Laulani Teale, the director of the Ho`opaipono Peace Project, supported the bill, but agreed that Kānāwai Māmalahoe and other indigenous people’s rights should be included in the bill.

“While there should be constitutional protections for these rights already, what we’ve seen in practice is that they’re not being upheld in the field, simply because the situation is so difficult,” she said. “The establishment of specific criteria that protect those human rights should align with our deeper principles, such as Kānāwai Māmalahoe … And with the great number of Kanaka Maoli that are among the houseless population, a measure like this is very, very important to native Hawaiians too.”

H. Doug Matsuoka, the leader of Hawaii Guerilla Video Hui, which has been documenting the deOccupy movement and houseless community for several years, was hopeful about the bill.

“Because this is an election year, I think this bill has the potential to point both political policy and candidates toward finding a solution that accommodates civil rights rather than erodes them,” he said.

Congressional hopeful Kathryn Xian also testified in support of the bill.

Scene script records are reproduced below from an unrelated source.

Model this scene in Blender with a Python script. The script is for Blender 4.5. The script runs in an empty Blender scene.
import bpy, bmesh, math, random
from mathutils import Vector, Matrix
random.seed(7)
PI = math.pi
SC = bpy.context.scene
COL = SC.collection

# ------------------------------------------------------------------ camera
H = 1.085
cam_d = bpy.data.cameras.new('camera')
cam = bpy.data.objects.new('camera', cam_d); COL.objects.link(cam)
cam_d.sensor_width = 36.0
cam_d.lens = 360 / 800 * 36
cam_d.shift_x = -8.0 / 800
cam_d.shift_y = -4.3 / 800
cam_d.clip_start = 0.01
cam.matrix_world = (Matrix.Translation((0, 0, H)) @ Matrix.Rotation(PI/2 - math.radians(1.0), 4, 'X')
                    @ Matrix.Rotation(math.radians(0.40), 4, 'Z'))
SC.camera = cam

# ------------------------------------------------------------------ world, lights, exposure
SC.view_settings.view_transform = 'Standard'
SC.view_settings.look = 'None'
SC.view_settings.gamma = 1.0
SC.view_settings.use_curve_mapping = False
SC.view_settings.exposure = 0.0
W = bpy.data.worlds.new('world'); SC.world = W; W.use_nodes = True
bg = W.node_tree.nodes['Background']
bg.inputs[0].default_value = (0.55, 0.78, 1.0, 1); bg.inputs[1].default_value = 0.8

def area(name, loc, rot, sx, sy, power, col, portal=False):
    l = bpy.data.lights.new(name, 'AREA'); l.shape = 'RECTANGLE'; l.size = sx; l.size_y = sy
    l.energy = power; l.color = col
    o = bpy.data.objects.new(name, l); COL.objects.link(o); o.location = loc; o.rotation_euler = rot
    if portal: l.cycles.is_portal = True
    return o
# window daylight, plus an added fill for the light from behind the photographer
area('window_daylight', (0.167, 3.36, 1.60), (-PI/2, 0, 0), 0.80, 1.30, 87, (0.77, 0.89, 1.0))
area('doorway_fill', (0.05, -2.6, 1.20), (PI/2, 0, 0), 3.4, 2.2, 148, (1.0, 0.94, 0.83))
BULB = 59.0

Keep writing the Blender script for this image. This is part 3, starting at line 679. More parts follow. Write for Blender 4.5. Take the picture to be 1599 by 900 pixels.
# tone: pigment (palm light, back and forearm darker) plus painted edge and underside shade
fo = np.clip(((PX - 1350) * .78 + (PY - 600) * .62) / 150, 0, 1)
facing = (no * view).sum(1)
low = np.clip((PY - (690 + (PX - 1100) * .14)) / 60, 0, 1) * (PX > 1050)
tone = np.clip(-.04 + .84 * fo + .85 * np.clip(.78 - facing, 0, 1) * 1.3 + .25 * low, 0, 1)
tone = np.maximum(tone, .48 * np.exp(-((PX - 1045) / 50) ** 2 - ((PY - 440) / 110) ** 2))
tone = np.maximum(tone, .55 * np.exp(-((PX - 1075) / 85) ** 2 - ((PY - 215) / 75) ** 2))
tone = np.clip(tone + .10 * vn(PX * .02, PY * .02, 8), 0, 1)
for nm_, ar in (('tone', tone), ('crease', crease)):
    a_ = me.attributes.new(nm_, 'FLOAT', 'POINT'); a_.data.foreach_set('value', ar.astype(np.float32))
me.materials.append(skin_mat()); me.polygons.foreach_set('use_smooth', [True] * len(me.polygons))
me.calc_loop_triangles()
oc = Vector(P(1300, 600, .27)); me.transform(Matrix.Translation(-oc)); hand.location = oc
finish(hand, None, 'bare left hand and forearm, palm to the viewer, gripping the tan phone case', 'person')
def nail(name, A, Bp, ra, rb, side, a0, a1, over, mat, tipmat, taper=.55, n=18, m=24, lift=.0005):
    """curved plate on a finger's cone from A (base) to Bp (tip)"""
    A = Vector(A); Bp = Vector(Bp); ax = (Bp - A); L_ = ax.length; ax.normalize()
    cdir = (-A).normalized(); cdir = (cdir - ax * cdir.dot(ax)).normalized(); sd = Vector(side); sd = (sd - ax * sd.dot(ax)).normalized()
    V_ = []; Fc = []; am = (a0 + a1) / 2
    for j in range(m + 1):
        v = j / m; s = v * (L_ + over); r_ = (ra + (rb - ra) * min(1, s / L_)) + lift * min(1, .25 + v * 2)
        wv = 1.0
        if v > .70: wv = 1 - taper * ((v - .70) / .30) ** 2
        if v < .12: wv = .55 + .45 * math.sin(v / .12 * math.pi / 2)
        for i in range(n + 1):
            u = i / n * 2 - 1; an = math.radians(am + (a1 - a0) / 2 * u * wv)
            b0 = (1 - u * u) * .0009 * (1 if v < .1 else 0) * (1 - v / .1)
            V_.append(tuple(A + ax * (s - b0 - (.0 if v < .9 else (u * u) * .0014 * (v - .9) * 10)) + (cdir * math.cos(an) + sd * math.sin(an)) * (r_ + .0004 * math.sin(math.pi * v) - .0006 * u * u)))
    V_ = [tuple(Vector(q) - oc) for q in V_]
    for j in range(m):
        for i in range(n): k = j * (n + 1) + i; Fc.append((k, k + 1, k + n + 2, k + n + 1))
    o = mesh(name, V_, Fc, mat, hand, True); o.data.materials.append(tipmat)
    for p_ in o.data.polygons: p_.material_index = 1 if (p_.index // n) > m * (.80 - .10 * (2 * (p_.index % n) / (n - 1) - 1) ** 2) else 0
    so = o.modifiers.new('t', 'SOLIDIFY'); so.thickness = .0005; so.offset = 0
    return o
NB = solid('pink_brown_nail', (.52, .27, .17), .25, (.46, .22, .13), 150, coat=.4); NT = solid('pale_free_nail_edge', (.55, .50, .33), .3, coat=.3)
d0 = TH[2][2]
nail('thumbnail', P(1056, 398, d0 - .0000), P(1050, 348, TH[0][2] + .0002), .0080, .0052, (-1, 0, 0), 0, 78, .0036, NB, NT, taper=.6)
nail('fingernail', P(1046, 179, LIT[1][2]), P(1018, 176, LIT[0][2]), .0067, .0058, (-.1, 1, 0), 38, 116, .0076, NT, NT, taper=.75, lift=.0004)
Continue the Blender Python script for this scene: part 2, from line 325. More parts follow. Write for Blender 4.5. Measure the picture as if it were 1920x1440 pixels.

The Independent asked what she thought about the criticism the bill received from houseless people. Kris Coffield, Xian’s Campaign Manager sent the Independent a prepared statement in response:

“Kathryn agrees that more must be done to protect the houseless. This bill marks a groundbreaking first step, however, in remedying broader concerns by establishing a baseline against which policies addressing homelessness can be judged. At the Senate Committee on Judiciary and Labor hearing, Kathryn and other advocates will request amendments to enact civil remedies for homeless persons whose rights are violated and an expanded right to use public space. Future actions, including legislative proposals, will increase protections for the houseless against illegal search and seizure, property rights violations, law enforcement abuses and anti-homeless violence.”

The committee, along with Sen. Green’s Committee on Health and Sen. Clarence Nishihara’s Committee on Agriculture, heard a number of other bills related to housing, aging, foster care services, allowing child day care homes on ag land, and a tax credit for businesses that hire people with disabilities.

Michael Tada, a frequent testifier at hearings related to deOccupy, the houseless, and people with disabilities, and who is, himself, disabled, made a similar argument against the tax credit bill (HB2478) as Daly’s argument against HB1889.

“I don’t want people to hire me because they’d get a tax credit,” he said. “I want people to hire me because they believe in me; because they believe that I can do a job. It’s simply human decency.”

Most of the bills were passed with minor amendments or deferred until this Thursday at 1:15 p.m. to allow Sen. Chun Oakland’s committee to work on problematic sections of language. HB1889 goes before the Senate Committee on Judiciary and Labor, chaired by Sen. Clayton Hee, next.

“We need to recognize that there is an epidemic of homelessness and that this is an emergency situation,” Daly concluded. “The people who are homeless are in a state of emergency. It’s time we started treating the situation accordingly.”